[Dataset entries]
◇ ◇ ◇

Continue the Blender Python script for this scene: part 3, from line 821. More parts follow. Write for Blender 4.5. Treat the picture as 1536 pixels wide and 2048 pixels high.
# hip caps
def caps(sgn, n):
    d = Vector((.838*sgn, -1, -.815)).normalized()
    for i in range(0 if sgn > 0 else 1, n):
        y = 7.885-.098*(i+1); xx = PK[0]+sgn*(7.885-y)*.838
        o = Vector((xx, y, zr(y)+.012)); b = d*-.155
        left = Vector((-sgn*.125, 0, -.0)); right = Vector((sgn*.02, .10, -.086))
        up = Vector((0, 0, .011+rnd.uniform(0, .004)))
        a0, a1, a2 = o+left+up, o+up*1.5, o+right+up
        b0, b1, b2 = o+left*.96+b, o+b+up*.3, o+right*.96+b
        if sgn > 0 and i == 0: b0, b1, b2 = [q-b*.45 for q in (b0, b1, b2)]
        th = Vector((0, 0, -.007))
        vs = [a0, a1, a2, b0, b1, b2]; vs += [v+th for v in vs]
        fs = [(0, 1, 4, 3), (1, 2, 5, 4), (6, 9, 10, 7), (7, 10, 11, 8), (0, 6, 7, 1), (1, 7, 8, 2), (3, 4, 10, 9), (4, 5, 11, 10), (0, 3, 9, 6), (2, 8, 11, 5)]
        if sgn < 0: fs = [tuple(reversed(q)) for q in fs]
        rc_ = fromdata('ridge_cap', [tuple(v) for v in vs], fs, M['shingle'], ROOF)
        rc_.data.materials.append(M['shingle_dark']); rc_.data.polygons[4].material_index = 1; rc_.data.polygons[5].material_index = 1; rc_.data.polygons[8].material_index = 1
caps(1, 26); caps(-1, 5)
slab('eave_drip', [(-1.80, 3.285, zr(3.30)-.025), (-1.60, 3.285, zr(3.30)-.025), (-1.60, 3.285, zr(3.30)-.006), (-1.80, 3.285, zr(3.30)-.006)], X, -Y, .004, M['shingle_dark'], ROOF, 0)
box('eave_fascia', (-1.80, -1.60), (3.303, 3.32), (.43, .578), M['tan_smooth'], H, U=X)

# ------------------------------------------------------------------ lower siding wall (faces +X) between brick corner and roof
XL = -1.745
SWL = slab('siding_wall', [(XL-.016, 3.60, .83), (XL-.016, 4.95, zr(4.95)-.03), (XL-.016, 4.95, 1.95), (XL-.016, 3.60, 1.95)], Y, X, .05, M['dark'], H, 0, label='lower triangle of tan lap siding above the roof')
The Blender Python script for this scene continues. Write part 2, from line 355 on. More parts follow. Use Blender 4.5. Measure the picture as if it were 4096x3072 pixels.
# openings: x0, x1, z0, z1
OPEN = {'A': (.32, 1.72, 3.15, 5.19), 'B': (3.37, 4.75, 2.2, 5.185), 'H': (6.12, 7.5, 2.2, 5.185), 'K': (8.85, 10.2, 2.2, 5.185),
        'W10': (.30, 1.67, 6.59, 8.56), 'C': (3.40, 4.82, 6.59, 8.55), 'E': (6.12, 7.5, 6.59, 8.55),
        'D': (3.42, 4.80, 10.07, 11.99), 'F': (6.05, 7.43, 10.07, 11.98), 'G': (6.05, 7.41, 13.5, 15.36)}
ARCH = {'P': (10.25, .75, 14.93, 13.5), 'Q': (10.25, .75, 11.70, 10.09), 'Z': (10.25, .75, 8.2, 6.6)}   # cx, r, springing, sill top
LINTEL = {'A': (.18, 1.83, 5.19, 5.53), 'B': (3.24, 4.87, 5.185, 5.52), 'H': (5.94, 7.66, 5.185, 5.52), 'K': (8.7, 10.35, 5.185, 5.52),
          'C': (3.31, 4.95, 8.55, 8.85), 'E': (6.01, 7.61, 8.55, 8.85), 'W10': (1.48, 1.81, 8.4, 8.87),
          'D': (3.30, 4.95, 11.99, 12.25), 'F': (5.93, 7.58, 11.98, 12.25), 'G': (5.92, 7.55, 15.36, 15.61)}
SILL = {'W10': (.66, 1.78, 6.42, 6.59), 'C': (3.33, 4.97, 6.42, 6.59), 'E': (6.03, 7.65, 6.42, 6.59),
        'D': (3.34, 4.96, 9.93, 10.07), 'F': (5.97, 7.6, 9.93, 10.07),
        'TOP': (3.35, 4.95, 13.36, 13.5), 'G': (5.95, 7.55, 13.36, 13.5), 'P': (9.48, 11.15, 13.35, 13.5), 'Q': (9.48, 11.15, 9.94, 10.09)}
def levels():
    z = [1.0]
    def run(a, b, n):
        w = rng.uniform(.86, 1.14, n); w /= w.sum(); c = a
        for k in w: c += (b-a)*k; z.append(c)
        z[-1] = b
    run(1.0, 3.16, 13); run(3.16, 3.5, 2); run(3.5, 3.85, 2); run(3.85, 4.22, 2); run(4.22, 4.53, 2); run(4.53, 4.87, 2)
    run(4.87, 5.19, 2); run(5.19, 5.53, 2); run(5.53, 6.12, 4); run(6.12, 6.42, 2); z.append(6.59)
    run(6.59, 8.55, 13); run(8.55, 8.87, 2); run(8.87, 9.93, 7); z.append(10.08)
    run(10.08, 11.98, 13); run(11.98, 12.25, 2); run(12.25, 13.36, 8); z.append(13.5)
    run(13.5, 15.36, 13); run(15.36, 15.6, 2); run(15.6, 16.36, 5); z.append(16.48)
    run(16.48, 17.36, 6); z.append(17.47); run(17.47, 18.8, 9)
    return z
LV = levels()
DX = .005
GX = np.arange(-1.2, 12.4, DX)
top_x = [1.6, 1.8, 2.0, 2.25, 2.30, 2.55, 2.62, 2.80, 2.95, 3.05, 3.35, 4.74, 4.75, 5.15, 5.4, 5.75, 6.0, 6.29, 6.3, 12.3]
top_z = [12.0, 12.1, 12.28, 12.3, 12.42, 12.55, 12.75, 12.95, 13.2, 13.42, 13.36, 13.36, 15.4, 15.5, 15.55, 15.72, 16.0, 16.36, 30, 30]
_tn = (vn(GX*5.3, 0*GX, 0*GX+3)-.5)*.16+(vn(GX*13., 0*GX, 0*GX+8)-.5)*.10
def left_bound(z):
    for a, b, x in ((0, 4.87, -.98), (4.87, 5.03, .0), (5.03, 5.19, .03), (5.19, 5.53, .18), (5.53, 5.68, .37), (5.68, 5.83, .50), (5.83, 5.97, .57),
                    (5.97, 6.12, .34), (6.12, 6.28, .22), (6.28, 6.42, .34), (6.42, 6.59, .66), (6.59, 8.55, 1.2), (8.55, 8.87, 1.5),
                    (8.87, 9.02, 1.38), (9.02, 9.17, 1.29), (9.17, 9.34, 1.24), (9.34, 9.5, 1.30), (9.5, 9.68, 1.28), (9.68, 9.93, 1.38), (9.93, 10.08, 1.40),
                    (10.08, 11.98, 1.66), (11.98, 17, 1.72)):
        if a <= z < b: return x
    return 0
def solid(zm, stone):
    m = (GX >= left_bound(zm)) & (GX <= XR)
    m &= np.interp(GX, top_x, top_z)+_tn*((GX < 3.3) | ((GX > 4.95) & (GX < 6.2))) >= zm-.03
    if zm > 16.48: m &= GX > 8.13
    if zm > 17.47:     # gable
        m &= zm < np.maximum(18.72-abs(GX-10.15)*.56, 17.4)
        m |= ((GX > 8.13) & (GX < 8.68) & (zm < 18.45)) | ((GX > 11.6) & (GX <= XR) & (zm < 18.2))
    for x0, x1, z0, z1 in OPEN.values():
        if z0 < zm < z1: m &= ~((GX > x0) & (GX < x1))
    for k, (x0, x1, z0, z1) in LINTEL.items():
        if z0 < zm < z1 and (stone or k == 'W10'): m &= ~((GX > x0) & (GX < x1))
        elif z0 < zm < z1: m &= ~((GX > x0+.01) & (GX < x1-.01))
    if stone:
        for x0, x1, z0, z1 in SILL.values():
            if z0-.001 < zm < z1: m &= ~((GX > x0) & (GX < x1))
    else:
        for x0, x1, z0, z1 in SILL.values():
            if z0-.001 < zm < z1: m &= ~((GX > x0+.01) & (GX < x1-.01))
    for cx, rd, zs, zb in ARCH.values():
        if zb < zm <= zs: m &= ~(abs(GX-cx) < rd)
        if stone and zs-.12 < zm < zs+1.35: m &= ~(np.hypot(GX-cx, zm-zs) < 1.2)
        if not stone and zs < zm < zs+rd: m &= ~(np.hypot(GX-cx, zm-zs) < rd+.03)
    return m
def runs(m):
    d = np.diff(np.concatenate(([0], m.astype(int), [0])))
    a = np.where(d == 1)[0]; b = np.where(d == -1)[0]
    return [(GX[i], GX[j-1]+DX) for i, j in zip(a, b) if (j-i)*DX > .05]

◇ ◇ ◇

* WRITTEN REQUEST *
Above are the records; please copy exactly their first line and each line after it through the line containing "above the roof')", and no line after that.

* COMPLETED TASK *
Continue the Blender Python script for this scene: part 3, from line 821. More parts follow. Write for Blender 4.5. Treat the picture as 1536 pixels wide and 2048 pixels high.
# hip caps
def caps(sgn, n):
    d = Vector((.838*sgn, -1, -.815)).normalized()
    for i in range(0 if sgn > 0 else 1, n):
        y = 7.885-.098*(i+1); xx = PK[0]+sgn*(7.885-y)*.838
        o = Vector((xx, y, zr(y)+.012)); b = d*-.155
        left = Vector((-sgn*.125, 0, -.0)); right = Vector((sgn*.02, .10, -.086))
        up = Vector((0, 0, .011+rnd.uniform(0, .004)))
        a0, a1, a2 = o+left+up, o+up*1.5, o+right+up
        b0, b1, b2 = o+left*.96+b, o+b+up*.3, o+right*.96+b
        if sgn > 0 and i == 0: b0, b1, b2 = [q-b*.45 for q in (b0, b1, b2)]
        th = Vector((0, 0, -.007))
        vs = [a0, a1, a2, b0, b1, b2]; vs += [v+th for v in vs]
        fs = [(0, 1, 4, 3), (1, 2, 5, 4), (6, 9, 10, 7), (7, 10, 11, 8), (0, 6, 7, 1), (1, 7, 8, 2), (3, 4, 10, 9), (4, 5, 11, 10), (0, 3, 9, 6), (2, 8, 11, 5)]
        if sgn < 0: fs = [tuple(reversed(q)) for q in fs]
        rc_ = fromdata('ridge_cap', [tuple(v) for v in vs], fs, M['shingle'], ROOF)
        rc_.data.materials.append(M['shingle_dark']); rc_.data.polygons[4].material_index = 1; rc_.data.polygons[5].material_index = 1; rc_.data.polygons[8].material_index = 1
caps(1, 26); caps(-1, 5)
slab('eave_drip', [(-1.80, 3.285, zr(3.30)-.025), (-1.60, 3.285, zr(3.30)-.025), (-1.60, 3.285, zr(3.30)-.006), (-1.80, 3.285, zr(3.30)-.006)], X, -Y, .004, M['shingle_dark'], ROOF, 0)
box('eave_fascia', (-1.80, -1.60), (3.303, 3.32), (.43, .578), M['tan_smooth'], H, U=X)

# ------------------------------------------------------------------ lower siding wall (faces +X) between brick corner and roof
XL = -1.745
SWL = slab('siding_wall', [(XL-.016, 3.60, .83), (XL-.016, 4.95, zr(4.95)-.03), (XL-.016, 4.95, 1.95), (XL-.016, 3.60, 1.95)], Y, X, .05, M['dark'], H, 0, label='lower triangle of tan lap siding above the roof')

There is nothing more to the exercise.